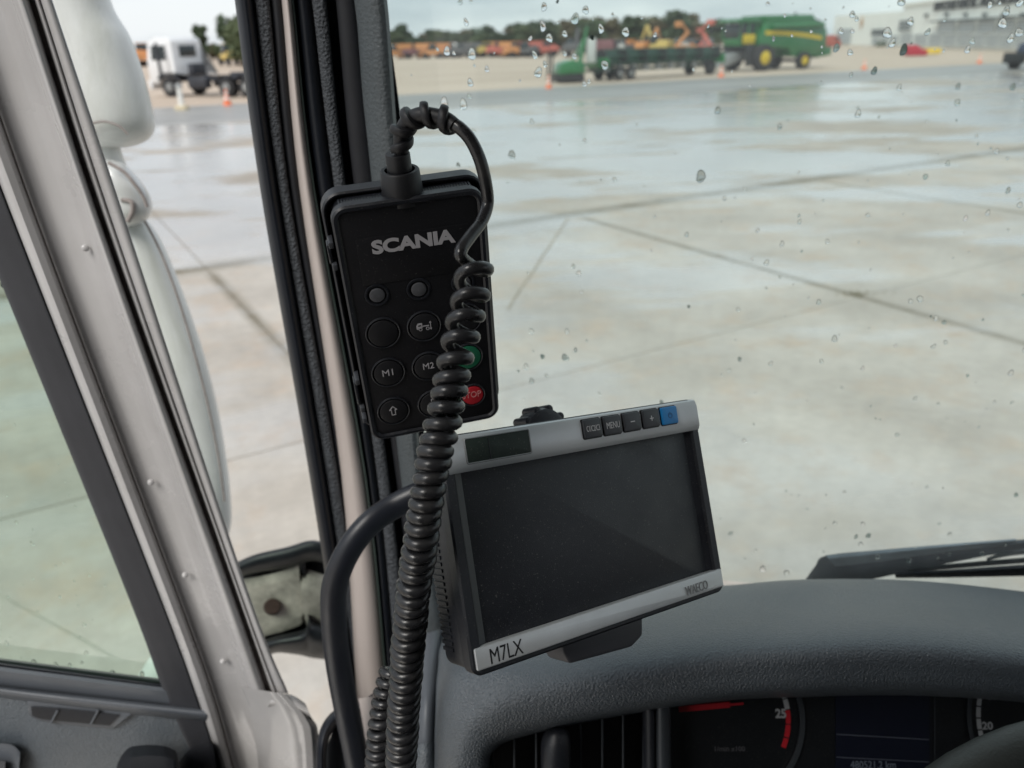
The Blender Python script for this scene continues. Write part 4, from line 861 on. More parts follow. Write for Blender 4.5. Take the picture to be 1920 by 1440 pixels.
# vent
vent = obj('air_vent', [D(x, y, .74) for x, y in ((880, 1300), (1262, 1270), (1262, 1600), (880, 1600))], [(0, 1, 2, 3)], M['black_matt'], cab, smooth=False, label='dark air vent with upright slats below the monitor')
for x in (925, 965, 1006, 1048, 1089, 1130, 1169, 1207):
    P0 = [(x - 2.5, 1300, .672), (x - 2.5, 1440, .665), (x - 1.5, 1600, .66)]; P1 = [(x + 1.5, 1300, .672), (x + 1.5, 1440, .665), (x + 2.5, 1600, .66)]
    dband('slat', P0, P1, M['bezel'], vent, bulge=.0008, ns=4, thick=.045)
dband('vent_knob', [(1030, 1362, .655), (1016, 1385, .645), (1014, 1440, .64), (1014, 1600, .64)], [(1046, 1358, .655), (1068, 1375, .645), (1070, 1440, .64), (1070, 1600, .64)], M['black'], vent, bulge=.008, thick=.03)
dband('vent_frame', [(1204, 1300, .66), (1206, 1440, .66), (1208, 1600, .66)], [(1226, 1300, .655), (1228, 1440, .655), (1230, 1600, .655)], M['black'], vent, bulge=.003, thick=.04)
dband('vent_divider', [(1229, 1290, .66), (1231, 1440, .655), (1233, 1600, .65)], [(1257, 1290, .66), (1259, 1440, .655), (1261, 1600, .65)], M['bezel'], vent, bulge=.004, thick=.04)
# instrument cluster, in its own plane facing the driver
CB = np.column_stack([RT, UP, -fw]); c0 = D(1560, 1360, .70)
Mc = np.eye(4); Mc[:3, :3] = CB @ np.array(Matrix.Rotation(math.radians(-8), 3, 'X')); Mc[:3, 3] = c0
class Fr:
    def __init__(s, M4): s.M = np.array(M4); s.p = s.M[:3, 3]; s.n = s.M[:3, 2]; s.I = np.linalg.inv(s.M)
    def loc(s, px, py, off=0.0):
        d = ray(px, py); p = s.p + s.n * off; t = ((p - CP) @ s.n) / (d @ s.n); q = CP + d * t
        return (s.I[:3, :3] @ q + s.I[:3, 3])[:2]
    def pxm(s, px, py): a = s.loc(px, py); b = s.loc(px + 1, py); return float(np.linalg.norm(b - a))
fc = Fr(Mc)
cl = bpy.data.objects.new('instrument_cluster', None)
bpy.data.objects.remove(cl)
def cvert(pts, off=0): return [(*fc.loc(x, y, off), off) for x, y in pts]
me_pts = [(1240, 1250), (2150, 1250), (2150, 1640), (1240, 1640)]
vv = [(fc.M[:3, :3] @ np.array([*fc.loc(x, y), 0]) + fc.p) for x, y in me_pts] 
cl = obj('instrument_cluster', [tuple(q) for q in vv] + [tuple(q - fc.n * .02) for q in vv], [(0, 1, 2, 3), (7, 6, 5, 4), (0, 4, 5, 1), (1, 5, 6, 2), (2, 6, 7, 3), (3, 7, 4, 0)], M['cluster'], cab, smooth=False, label='dark instrument cluster with red and white gauge scales')
def cpoly(name, polys, m, off=.0006, depth=.0003, label=None):
    v = []; f = []
    for P in polys:
        n_ = len(P); o = len(v); top = [fc.p + fc.M[:3, 0] * a + fc.M[:3, 1] * b + fc.n * (off + depth) for a, b in P]; bot = [q - fc.n * depth for q in top]
        v += top + bot; f.append(tuple(range(o, o + n_))); f += [(o + i, o + n_ + i, o + n_ + (i + 1) % n_, o + (i + 1) % n_) for i in range(n_)]
    return obj(name, v, f, m, cl, smooth=False, label=label)
pm = fc.pxm(1500, 1360)
def arcband(c, r0, r1, a0, a1, n=10):   # degrees clockwise from 12
    o = []
    for k in range(n):
        t0 = math.radians(a0 + (a1 - a0) * k / n); t1 = math.radians(a0 + (a1 - a0) * (k + 1) / n)
        o.append([(c[0] + r * math.sin(t) , c[1] + r * math.cos(t)) for r, t in ((r0, t0), (r1, t0), (r1, t1), (r0, t1))])
    return o
g1 = fc.loc(1352, 1345); R1 = 128 * pm
cpoly('gauge_ring', arcband(g1, 146 * pm, 155 * pm, 20, 200, 40), M['bezel'], .002, .002)
for a0, a1, m in ((60, 71, 'gauge_white'), (72, 80, 'gauge_white'), (81, 92, 'gauge_red'), (93, 103, 'gauge_red'), (104, 112, 'gauge_red')): cpoly('scale_mark', arcband(g1, 121 * pm, 130 * pm, a0 + 3, a1 + 3, 5), M[m])
q0, q1 = fc.loc(1275, 1327), fc.loc(1362, 1319); cpoly('needle', stroke([q0, q1], 10 * pm), M['gauge_red'], .004, .001); cpoly('needle', stroke([q1, fc.loc(1390, 1317)], 4 * pm), M['gauge_red'], .004, .0005)
g2 = fc.loc(1985, 1350)
for a0 in range(-112, -62, 8): cpoly('scale_mark', arcband(g2, 147 * pm, 155 * pm, a0, a0 + 7, 4), M['gauge_white'])
cpoly('gauge_ring', arcband(g2, 168 * pm, 174 * pm, -170, -20, 40), M['bezel'], .002, .002)
cpoly('display', [[fc.loc(*p) for p in ((1566, 1270), (1742, 1270), (1742, 1600), (1566, 1600))]], M['lcd_blue'], .0004, .0003)
dln = mat('display_line', (.09, .10, .13), .4)
cpoly('display_line', stroke([fc.loc(1568, 1376), fc.loc(1740, 1386)], 1.6 * pm) + stroke([fc.loc(1568, 1419), fc.loc(1740, 1428)], 1.6 * pm), dln, .001, .0002)
cpoly('panel_split', stroke([fc.loc(1752, 1270), fc.loc(1752, 1500)], 2 * pm), dln if False else M['bezel'], .0006, .0002)
def ctext(s, px, py, w, h, m, name='number', bold=.0):
    x, y = fc.loc(px, py); Mt = Matrix(INV[cl.name]) @ Matrix(fc.M) @ Matrix.Translation((x, y, .0012))
    return text_o(name, s, w * pm, h * pm, m, cl, Mt, bold=bold)
ctext('25', 1463, 1337, 20, 17, M['gauge_white'], bold=.03); ctext('40', 1856, 1304, 22, 15, M['gauge_white'], bold=.02); ctext('20', 1850, 1360, 20, 14, M['gauge_white'], bold=.02)
ctext('1/min x100', 1368, 1403, 56, 9, mat('faint_print', (.10, .10, .11), .5), 'gauge_text'); ctext('480521.2 km', 1636, 1433, 84, 13, mat('display_text', (.16, .19, .24), .5), 'odometer_text')

# ---- steering wheel rim (near, soft)
wc_ = D(2165, 2062, .50); nrm = (CP - wc_) + np.array([0, .25, .35]); nrm = -fw * .9 + UP * .15; nrm /= np.linalg.norm(nrm)
ex = np.cross(UP, nrm); ex /= np.linalg.norm(ex); ey = np.cross(nrm, ex); Rw = 640 / F * .50
ring = [wc_ + Rw * (math.cos(t) * ex + math.sin(t) * ey) for t in np.linspace(0, 2 * math.pi, 65)[:-1]]
rr_ = []
for i, p in enumerate(ring):
    t = (ring[(i + 1) % 64] - ring[i - 1]); t /= np.linalg.norm(t); a = p - wc_; a /= np.linalg.norm(a)
    rr_.append(np.array([p + .0175 * (math.cos(s) * a + math.sin(s) * nrm) for s in np.linspace(0, 2 * math.pi, 17)[:-1]]))
rr_.append(rr_[0]); sw = loft('steering_wheel', rr_, M['leather'], cab, caps=False, label='blurred grey steering wheel rim in the lower right corner')
for a in (0, 180, 270):
    t = math.radians(a); tube('spoke', [wc_ - nrm * .02, wc_ - nrm * .012 + (Rw * .5) * (math.cos(t) * ex + math.sin(t) * ey), wc_ + Rw * .99 * (math.cos(t) * ex + math.sin(t) * ey)], [.03, .02, .014], M['leather'], sw)
tube('hub', [wc_ - nrm * .05, wc_ - nrm * .01, wc_ + nrm * .01, wc_ + nrm * .014], [.07, .075, .07, .03], M['leather'], sw, n=24)

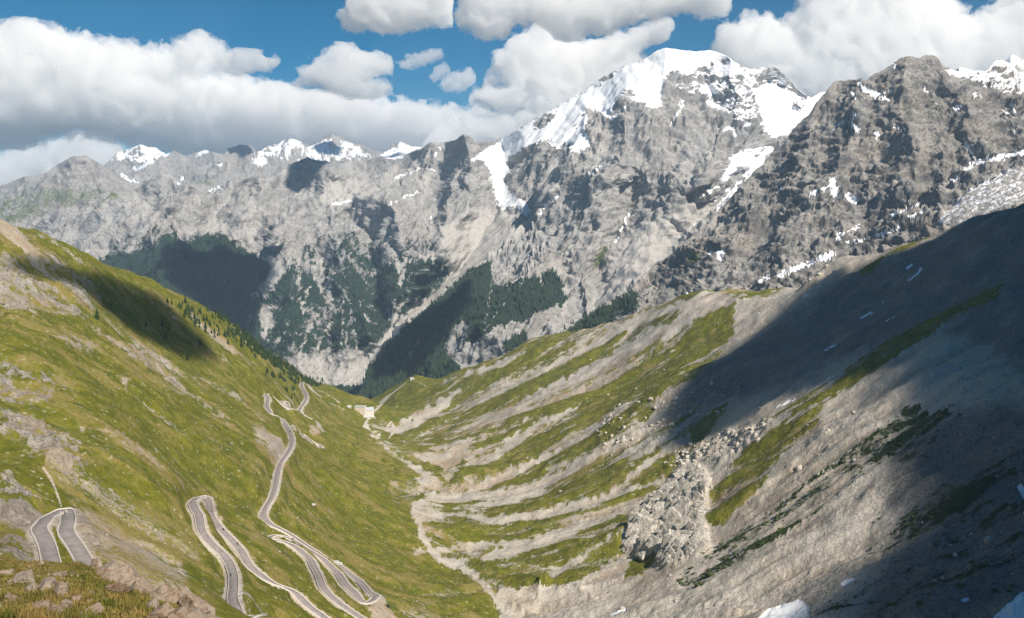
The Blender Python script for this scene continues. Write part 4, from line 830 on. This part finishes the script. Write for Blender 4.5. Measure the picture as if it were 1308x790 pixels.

*Work to do*.
Pick out each line in the material containing "continues".

*Expected answer*.
The Blender Python script for this scene continues. Write part 4, from line 861 on. More parts follow. Write for Blender 4.5. Take the picture to be 1920 by 1440 pixels.
The Blender Python script for this scene continues. Write part 4, from line 830 on. This part finishes the script. Write for Blender 4.5. Measure the picture as if it were 1308x790 pixels.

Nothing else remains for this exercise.